I’ve written elsewhere about the pride of Texas blues advocates, who have offered strong arguments for the primacy of their tradition. I’ve also written a book about Mississippi blues, and though I’ve never claimed it was the birthplace for the idiom, I’m convinced that the blues was played at Stovall plantation in the Delta at least two generations before Muddy Waters made his first recording there in 1941. New York also has a key role to play here, if only because so many early hit blues recordings were made there—but my view (outlined in more detail below) is that blues flourished in rural areas long before it came to the major American cities.  

Finally, we need to take seriously the claims that blues originated in Africa—as many have asserted. Samuel Charters traveled to West Africa fifty years ago to find these roots of the blues, and eventually abandoned the hypothesis. He reached the conclusion that African ingredients evolved into the blues, but this happened in the New World—hence blues is genuinely African-American rather than purely African.

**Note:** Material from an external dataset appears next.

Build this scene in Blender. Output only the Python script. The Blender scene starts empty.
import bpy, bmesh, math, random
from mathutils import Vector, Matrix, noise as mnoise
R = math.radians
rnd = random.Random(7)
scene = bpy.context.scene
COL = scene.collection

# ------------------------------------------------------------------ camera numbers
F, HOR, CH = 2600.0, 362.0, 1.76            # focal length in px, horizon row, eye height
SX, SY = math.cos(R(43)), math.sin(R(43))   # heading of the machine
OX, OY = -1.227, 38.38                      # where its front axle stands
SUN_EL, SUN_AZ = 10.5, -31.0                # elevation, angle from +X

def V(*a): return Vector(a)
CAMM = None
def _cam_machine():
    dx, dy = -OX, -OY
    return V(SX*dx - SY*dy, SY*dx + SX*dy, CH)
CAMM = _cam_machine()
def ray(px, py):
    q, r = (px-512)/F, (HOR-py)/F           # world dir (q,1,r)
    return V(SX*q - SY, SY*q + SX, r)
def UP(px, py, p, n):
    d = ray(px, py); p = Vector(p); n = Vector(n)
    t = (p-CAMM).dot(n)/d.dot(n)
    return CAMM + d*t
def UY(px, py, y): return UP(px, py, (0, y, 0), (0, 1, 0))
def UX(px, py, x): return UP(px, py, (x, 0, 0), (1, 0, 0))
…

I find his argument plausible, but I was shaken in my views by a snippet of a 1906 recording from Africa, uncovered by Dr. Lewis Porter, which clearly incorporates blues phraseology. It’s hard to judge from one track, which could be a random moment, but it’s a significant fact. Porter tells me that he continues to research this matter, noting that he has now listened to “over 200 recordings of African music made in the early 1900s” and surmises that the blues phrasing on the cited example may have been atypical and perhaps even unique. And, he adds, there’s a genuine possibility that the recording from 1906 "could have been influenced by African-American music, even at that early date." He will have more to share about this intriguing subject in the future.

And there are other theories about the blues, linking its origins to a whole host of other precedents: the Islamic call to prayer, vaudeville acts, Native American traditions, etc. Every one of the hypotheses has some evidence to support it, although not every case is equally convincing.